*EXERCISE PROMPT*:
Reproduce, word for word, the span of lines starting at the line holding "Recreate this scene" and ending at the line holding "wn.links.new(w_bg.outputs[0], w_out.inputs[0])". Omit every picture.

════════════════════

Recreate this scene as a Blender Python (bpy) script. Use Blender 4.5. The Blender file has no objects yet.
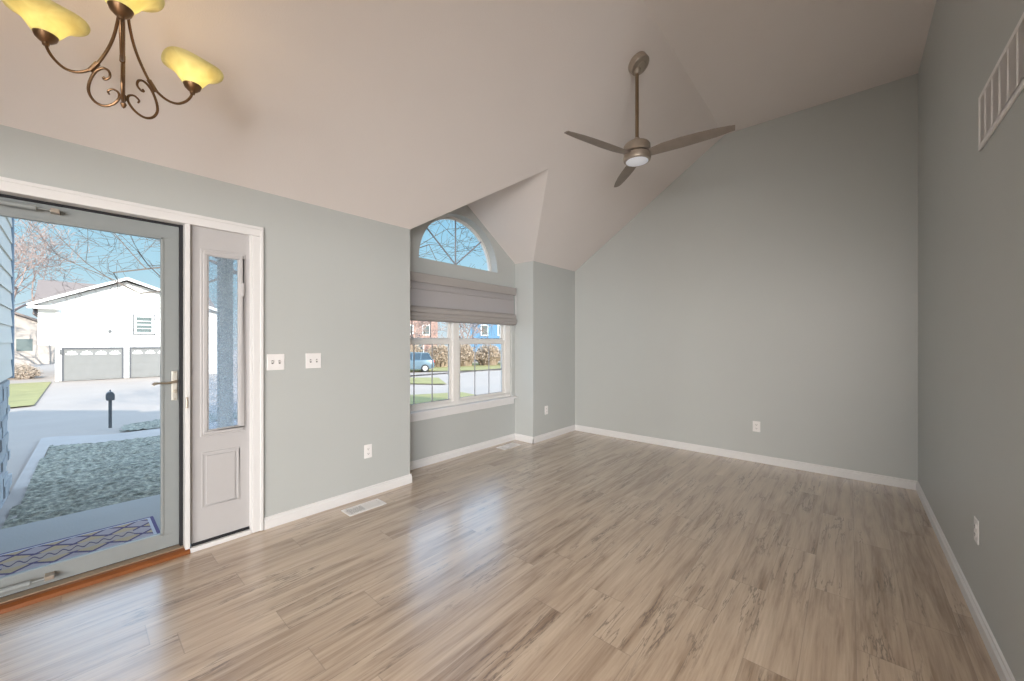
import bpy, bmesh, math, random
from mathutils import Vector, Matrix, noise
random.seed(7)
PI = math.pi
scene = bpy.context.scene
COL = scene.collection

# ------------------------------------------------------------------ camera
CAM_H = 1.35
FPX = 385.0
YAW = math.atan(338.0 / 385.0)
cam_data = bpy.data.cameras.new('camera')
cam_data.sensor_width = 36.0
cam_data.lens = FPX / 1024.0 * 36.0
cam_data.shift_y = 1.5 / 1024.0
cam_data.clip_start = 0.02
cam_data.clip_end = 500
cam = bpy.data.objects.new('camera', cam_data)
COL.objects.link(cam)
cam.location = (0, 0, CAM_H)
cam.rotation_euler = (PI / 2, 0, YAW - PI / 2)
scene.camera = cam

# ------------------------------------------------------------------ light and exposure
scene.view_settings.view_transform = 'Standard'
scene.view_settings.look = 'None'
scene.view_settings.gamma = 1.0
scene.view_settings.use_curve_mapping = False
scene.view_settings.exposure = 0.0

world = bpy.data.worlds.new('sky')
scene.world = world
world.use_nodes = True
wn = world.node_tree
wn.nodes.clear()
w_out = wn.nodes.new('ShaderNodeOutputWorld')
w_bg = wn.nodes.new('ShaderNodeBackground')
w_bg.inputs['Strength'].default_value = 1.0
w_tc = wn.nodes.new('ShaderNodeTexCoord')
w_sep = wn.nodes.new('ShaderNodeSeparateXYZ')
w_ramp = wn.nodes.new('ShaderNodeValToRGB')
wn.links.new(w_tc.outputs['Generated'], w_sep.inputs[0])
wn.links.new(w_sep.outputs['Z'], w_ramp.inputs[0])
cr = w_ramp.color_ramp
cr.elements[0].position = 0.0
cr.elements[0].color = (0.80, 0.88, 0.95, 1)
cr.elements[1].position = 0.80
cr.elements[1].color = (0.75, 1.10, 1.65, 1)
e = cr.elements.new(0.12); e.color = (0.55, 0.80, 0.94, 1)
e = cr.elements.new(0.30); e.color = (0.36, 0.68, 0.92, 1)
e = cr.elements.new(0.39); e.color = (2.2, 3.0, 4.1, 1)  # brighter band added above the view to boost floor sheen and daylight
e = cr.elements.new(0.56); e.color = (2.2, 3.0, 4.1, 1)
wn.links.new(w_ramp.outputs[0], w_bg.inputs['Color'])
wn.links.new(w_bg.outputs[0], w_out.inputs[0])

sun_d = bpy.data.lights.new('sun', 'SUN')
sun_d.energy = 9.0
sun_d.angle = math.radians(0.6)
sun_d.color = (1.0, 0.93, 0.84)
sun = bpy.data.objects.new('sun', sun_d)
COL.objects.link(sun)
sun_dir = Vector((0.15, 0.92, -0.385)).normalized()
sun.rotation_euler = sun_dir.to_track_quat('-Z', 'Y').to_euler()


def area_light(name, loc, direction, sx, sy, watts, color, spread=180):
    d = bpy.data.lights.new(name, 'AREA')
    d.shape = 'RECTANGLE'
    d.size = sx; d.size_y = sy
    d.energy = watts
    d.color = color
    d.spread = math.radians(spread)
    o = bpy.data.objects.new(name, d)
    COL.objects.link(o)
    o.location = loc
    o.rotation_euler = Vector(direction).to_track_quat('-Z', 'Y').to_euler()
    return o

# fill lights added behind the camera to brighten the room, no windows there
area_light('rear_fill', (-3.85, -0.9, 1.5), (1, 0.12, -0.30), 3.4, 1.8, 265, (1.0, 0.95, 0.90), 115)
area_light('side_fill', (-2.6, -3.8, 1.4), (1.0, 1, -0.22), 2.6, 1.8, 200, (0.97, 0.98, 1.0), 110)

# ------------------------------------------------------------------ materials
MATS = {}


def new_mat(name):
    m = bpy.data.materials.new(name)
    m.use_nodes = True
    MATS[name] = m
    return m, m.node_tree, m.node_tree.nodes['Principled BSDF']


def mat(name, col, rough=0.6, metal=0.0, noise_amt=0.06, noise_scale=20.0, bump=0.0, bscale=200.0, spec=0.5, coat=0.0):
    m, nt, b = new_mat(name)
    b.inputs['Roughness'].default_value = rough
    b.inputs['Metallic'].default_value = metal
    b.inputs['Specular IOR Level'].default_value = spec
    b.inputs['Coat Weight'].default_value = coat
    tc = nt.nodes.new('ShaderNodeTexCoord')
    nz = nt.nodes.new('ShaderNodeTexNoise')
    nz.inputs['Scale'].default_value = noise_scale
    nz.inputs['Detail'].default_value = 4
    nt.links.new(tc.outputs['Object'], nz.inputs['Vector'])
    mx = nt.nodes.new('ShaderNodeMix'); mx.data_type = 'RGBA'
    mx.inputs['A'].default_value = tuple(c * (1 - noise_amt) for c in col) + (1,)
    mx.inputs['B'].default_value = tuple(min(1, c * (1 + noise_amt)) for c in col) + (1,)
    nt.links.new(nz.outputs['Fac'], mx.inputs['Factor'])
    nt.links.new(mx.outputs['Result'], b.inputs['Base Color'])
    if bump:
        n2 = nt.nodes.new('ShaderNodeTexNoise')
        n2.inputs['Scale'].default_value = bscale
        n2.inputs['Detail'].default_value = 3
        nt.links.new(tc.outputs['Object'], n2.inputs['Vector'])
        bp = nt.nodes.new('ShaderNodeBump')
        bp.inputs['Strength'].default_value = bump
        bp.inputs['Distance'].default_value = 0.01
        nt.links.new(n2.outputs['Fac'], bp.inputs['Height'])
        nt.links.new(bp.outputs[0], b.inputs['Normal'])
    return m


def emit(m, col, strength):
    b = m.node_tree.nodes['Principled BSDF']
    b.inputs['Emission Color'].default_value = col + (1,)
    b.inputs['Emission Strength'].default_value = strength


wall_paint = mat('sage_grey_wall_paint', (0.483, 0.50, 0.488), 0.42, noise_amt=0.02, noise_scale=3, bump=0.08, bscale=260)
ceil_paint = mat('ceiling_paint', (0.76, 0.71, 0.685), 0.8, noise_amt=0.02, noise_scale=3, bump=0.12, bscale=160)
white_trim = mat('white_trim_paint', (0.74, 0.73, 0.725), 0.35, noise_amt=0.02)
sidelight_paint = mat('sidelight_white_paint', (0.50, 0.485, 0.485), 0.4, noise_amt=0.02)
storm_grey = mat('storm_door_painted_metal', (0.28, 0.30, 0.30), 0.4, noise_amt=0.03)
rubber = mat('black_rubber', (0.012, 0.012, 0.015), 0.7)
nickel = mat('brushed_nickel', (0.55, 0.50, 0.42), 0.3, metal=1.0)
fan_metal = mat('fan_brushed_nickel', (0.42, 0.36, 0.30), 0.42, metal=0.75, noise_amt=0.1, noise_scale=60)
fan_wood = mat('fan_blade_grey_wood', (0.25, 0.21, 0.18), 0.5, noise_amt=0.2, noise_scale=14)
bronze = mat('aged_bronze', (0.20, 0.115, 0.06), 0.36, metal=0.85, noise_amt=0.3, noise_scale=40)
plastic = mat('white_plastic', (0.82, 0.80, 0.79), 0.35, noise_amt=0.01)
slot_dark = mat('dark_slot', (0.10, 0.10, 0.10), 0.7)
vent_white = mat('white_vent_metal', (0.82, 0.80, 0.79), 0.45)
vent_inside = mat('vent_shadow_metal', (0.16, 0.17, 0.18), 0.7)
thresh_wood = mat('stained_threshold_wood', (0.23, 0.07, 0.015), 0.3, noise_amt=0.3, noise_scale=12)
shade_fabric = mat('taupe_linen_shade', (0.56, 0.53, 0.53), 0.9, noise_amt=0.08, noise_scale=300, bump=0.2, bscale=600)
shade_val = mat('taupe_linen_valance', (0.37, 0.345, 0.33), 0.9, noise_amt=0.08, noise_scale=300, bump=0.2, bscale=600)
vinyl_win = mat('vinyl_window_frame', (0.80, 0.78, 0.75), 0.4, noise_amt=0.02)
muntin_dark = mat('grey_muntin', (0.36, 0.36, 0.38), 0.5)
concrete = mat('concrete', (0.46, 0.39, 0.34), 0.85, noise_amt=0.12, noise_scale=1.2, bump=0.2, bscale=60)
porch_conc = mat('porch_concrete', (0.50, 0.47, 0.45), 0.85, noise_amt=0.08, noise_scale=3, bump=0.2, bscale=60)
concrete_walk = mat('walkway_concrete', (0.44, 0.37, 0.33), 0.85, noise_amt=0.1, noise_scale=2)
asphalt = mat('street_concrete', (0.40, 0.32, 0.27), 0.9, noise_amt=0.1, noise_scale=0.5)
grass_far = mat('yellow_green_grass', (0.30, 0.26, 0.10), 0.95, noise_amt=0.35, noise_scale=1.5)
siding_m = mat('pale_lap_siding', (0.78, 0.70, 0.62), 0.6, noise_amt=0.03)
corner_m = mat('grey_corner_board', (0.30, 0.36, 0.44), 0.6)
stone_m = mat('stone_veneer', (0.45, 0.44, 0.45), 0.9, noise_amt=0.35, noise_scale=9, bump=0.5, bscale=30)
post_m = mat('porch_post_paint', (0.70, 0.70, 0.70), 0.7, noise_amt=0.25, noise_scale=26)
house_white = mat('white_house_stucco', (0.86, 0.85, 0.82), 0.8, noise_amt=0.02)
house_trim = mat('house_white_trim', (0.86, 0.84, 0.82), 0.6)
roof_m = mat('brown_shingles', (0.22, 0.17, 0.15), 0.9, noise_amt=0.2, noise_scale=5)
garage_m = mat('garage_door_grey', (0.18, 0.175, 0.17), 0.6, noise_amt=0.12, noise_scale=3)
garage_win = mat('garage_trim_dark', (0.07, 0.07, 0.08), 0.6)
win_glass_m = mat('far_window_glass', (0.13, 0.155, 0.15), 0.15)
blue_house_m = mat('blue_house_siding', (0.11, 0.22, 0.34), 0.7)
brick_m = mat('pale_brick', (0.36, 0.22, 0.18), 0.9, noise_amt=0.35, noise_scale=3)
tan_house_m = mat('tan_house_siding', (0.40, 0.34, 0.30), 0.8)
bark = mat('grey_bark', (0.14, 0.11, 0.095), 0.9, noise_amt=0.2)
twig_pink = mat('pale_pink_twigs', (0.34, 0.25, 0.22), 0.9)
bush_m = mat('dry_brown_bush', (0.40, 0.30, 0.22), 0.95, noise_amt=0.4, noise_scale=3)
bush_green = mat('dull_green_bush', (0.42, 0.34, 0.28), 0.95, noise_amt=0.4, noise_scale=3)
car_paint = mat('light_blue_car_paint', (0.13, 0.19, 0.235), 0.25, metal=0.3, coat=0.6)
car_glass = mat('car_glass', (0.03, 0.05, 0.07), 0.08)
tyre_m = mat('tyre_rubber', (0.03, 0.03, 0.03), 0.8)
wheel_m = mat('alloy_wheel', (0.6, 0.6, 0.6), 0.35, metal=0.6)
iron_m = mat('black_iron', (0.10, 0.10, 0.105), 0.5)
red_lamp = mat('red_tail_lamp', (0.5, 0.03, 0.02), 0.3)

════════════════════

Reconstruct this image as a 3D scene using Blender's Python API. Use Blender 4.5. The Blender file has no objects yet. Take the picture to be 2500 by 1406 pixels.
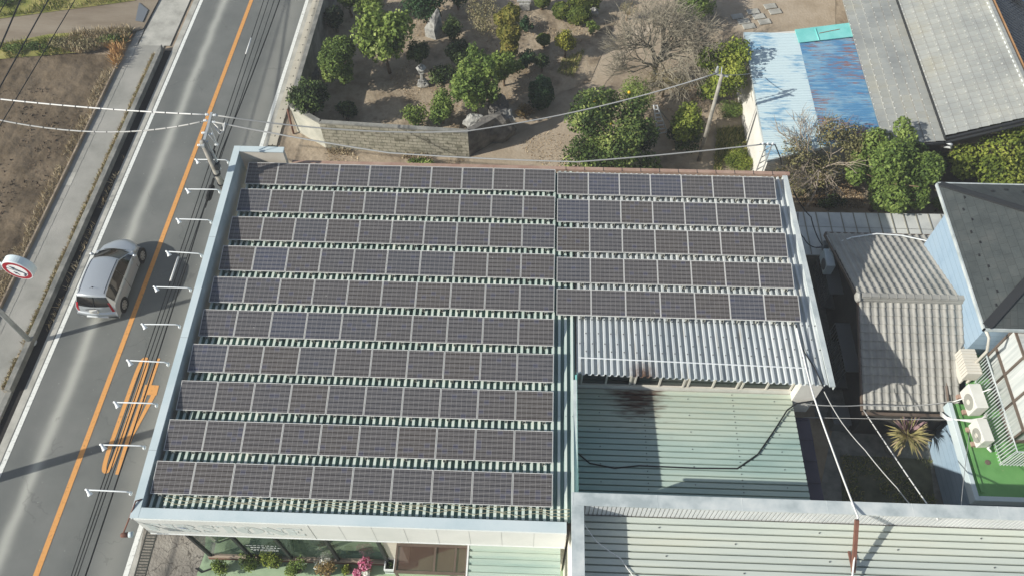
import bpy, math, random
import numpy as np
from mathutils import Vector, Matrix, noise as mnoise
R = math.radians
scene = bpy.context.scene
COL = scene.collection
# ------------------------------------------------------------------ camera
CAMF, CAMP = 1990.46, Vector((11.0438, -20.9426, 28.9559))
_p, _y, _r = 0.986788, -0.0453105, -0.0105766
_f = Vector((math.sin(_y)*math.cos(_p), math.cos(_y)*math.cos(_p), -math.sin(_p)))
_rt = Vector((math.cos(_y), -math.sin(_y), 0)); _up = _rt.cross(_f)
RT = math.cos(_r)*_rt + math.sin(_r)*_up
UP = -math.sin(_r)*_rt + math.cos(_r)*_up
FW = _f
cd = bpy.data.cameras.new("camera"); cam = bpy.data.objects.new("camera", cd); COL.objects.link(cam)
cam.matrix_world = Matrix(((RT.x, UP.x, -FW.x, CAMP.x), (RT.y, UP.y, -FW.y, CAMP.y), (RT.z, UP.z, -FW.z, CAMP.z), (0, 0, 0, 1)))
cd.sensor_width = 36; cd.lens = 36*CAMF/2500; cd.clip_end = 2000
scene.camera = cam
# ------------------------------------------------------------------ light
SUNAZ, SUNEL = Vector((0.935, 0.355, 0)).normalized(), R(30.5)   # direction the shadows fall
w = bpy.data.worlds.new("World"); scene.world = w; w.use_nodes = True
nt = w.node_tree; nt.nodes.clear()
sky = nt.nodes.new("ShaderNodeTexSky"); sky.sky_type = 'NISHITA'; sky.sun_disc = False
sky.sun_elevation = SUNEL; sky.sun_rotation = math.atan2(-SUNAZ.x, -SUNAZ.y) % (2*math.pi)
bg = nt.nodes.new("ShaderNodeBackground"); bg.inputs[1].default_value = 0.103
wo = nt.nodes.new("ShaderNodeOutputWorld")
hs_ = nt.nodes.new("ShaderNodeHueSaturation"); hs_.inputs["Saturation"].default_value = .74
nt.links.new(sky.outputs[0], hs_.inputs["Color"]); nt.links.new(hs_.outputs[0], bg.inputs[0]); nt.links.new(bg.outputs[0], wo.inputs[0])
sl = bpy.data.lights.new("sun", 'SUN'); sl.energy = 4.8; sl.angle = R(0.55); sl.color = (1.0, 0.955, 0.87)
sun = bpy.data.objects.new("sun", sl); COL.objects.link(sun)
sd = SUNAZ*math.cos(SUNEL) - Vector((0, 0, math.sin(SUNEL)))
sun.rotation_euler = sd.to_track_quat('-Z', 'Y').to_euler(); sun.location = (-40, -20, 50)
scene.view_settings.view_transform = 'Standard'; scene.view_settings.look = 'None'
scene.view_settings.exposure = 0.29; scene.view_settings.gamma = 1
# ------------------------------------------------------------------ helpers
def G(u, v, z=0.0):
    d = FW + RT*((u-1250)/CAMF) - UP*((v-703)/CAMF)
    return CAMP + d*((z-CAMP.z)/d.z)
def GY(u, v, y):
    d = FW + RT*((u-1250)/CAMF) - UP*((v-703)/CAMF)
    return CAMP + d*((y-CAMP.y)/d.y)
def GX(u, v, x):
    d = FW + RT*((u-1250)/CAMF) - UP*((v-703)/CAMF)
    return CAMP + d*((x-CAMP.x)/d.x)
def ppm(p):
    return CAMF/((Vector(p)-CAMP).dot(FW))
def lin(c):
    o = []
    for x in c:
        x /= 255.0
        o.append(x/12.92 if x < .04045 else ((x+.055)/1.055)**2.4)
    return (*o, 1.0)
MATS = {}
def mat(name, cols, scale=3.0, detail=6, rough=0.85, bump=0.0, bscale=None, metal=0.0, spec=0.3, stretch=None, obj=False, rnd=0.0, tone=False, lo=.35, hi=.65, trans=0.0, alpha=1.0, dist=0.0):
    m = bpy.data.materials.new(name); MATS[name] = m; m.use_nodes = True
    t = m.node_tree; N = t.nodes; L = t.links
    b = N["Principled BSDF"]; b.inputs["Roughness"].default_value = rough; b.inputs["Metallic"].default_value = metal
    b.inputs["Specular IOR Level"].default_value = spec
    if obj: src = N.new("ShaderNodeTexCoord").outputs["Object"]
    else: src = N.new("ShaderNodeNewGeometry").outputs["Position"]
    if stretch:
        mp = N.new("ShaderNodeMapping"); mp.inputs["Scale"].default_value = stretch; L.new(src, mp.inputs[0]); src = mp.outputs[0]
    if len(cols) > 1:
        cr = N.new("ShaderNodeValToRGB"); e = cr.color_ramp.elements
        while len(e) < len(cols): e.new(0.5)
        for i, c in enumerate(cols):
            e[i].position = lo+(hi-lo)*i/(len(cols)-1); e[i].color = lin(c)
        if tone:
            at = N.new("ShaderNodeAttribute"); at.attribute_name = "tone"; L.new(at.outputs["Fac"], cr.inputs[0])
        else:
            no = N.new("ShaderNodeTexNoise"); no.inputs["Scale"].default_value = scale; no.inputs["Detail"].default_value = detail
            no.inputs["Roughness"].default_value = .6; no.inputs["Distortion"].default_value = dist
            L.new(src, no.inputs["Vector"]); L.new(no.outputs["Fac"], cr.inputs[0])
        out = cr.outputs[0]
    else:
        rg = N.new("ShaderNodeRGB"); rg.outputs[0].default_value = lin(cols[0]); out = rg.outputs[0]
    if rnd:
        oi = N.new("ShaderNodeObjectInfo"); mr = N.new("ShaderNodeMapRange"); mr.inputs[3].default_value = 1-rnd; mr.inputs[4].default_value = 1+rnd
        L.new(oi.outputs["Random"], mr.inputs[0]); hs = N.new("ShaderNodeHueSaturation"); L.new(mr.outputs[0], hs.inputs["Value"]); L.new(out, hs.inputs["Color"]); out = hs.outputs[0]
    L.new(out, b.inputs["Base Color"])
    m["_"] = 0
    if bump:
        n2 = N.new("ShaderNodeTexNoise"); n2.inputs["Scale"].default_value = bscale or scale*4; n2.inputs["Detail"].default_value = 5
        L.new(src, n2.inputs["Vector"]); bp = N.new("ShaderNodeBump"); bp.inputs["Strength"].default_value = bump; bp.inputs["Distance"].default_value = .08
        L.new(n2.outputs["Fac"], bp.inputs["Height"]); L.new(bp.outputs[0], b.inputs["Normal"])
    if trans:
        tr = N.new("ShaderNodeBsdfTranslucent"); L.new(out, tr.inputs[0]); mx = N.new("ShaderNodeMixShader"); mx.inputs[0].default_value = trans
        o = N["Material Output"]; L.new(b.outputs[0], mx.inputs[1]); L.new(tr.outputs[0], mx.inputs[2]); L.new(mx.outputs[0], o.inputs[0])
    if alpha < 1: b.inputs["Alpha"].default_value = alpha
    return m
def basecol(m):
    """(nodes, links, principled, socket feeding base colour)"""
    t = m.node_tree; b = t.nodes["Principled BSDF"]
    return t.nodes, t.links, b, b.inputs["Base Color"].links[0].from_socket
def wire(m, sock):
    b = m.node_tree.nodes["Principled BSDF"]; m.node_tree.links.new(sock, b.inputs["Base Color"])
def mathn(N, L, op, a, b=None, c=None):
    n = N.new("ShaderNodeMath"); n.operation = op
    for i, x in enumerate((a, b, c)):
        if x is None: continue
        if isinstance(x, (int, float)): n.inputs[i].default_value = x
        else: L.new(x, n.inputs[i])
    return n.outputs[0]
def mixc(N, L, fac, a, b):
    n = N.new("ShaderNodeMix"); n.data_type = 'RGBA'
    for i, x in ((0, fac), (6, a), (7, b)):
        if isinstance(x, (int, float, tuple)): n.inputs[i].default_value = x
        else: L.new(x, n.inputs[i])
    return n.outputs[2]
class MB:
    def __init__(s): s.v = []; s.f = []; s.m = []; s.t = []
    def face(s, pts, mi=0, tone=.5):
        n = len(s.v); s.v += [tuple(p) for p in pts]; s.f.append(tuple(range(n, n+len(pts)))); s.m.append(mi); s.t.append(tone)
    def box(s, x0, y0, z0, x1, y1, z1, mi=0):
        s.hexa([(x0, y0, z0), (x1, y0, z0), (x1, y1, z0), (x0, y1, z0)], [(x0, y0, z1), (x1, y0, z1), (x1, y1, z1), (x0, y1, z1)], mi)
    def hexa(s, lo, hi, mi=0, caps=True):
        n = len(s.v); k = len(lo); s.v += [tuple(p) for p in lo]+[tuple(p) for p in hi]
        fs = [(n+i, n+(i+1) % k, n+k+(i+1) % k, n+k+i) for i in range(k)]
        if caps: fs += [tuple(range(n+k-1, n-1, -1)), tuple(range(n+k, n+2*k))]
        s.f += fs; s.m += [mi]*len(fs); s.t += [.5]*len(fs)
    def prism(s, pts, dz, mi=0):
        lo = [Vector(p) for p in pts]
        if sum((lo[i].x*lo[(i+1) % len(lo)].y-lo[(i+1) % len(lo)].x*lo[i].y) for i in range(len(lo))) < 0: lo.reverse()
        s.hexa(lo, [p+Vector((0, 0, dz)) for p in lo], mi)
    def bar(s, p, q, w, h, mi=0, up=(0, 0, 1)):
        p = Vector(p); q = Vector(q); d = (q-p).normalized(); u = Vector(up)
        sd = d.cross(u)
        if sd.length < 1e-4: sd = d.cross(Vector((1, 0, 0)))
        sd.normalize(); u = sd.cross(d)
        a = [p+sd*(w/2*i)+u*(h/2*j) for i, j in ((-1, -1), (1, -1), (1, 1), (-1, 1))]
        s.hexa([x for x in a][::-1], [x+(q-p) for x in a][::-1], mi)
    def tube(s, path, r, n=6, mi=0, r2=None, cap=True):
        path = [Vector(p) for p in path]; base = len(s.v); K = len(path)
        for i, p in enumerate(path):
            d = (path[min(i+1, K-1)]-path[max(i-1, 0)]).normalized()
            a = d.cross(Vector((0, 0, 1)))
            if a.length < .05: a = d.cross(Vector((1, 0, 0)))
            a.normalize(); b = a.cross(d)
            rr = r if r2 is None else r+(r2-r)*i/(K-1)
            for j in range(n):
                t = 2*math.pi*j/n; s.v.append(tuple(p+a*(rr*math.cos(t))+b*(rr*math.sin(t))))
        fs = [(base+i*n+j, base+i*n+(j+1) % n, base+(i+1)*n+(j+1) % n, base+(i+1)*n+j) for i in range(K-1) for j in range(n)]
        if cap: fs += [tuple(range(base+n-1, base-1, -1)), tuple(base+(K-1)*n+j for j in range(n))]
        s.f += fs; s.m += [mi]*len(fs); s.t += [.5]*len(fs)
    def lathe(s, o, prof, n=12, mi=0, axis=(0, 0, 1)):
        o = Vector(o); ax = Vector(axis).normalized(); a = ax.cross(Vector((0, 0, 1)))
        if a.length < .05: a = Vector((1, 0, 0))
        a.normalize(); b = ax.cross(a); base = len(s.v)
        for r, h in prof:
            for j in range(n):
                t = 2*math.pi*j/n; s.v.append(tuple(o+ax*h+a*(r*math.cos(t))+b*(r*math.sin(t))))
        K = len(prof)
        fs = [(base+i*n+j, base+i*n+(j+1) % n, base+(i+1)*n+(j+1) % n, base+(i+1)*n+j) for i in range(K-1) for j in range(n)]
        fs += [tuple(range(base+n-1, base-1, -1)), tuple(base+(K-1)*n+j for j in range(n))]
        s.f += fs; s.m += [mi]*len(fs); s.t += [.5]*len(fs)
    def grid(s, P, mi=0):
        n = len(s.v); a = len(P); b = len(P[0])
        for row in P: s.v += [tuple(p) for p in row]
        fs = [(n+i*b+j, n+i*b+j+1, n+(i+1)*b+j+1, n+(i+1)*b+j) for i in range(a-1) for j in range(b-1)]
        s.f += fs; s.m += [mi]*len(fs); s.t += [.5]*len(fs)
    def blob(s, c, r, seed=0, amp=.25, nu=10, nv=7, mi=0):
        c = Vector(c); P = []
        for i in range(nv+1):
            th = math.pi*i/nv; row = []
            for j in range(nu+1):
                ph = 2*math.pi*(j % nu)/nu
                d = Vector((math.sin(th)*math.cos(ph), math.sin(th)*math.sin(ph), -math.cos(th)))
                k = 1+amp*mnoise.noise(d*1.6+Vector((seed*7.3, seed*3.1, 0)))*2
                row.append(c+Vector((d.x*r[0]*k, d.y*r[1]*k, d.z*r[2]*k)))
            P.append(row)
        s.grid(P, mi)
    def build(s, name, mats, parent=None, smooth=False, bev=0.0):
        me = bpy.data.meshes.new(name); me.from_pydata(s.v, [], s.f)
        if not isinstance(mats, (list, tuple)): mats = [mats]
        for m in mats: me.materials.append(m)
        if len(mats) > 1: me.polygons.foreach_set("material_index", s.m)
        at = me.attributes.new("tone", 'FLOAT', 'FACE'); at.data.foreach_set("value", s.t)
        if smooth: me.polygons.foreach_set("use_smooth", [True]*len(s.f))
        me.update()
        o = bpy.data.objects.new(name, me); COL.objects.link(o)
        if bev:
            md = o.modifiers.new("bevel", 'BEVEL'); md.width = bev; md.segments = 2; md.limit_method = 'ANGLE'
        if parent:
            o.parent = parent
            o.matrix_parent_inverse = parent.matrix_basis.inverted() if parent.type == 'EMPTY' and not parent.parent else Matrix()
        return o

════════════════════

*TASK ANSWER*:
Recreate this scene as a Blender Python (bpy) script. Use Blender 4.5. The Blender file has no objects yet.
import bpy, bmesh, math, random
from mathutils import Vector, Matrix, noise
random.seed(7)
PI = math.pi
scene = bpy.context.scene
COL = scene.collection

# ------------------------------------------------------------------ camera
CAM_H = 1.35
FPX = 385.0
YAW = math.atan(338.0 / 385.0)
cam_data = bpy.data.cameras.new('camera')
cam_data.sensor_width = 36.0
cam_data.lens = FPX / 1024.0 * 36.0
cam_data.shift_y = 1.5 / 1024.0
cam_data.clip_start = 0.02
cam_data.clip_end = 500
cam = bpy.data.objects.new('camera', cam_data)
COL.objects.link(cam)
cam.location = (0, 0, CAM_H)
cam.rotation_euler = (PI / 2, 0, YAW - PI / 2)
scene.camera = cam

# ------------------------------------------------------------------ light and exposure
scene.view_settings.view_transform = 'Standard'
scene.view_settings.look = 'None'
scene.view_settings.gamma = 1.0
scene.view_settings.use_curve_mapping = False
scene.view_settings.exposure = 0.0

world = bpy.data.worlds.new('sky')
scene.world = world
world.use_nodes = True
wn = world.node_tree
wn.nodes.clear()
w_out = wn.nodes.new('ShaderNodeOutputWorld')
w_bg = wn.nodes.new('ShaderNodeBackground')
w_bg.inputs['Strength'].default_value = 1.0
w_tc = wn.nodes.new('ShaderNodeTexCoord')
w_sep = wn.nodes.new('ShaderNodeSeparateXYZ')
w_ramp = wn.nodes.new('ShaderNodeValToRGB')
wn.links.new(w_tc.outputs['Generated'], w_sep.inputs[0])
wn.links.new(w_sep.outputs['Z'], w_ramp.inputs[0])
cr = w_ramp.color_ramp
cr.elements[0].position = 0.0
cr.elements[0].color = (0.80, 0.88, 0.95, 1)
cr.elements[1].position = 0.80
cr.elements[1].color = (0.75, 1.10, 1.65, 1)
e = cr.elements.new(0.12); e.color = (0.55, 0.80, 0.94, 1)
e = cr.elements.new(0.30); e.color = (0.36, 0.68, 0.92, 1)
e = cr.elements.new(0.39); e.color = (2.2, 3.0, 4.1, 1)  # brighter band added above the view to boost floor sheen and daylight
e = cr.elements.new(0.56); e.color = (2.2, 3.0, 4.1, 1)
wn.links.new(w_ramp.outputs[0], w_bg.inputs['Color'])
wn.links.new(w_bg.outputs[0], w_out.inputs[0])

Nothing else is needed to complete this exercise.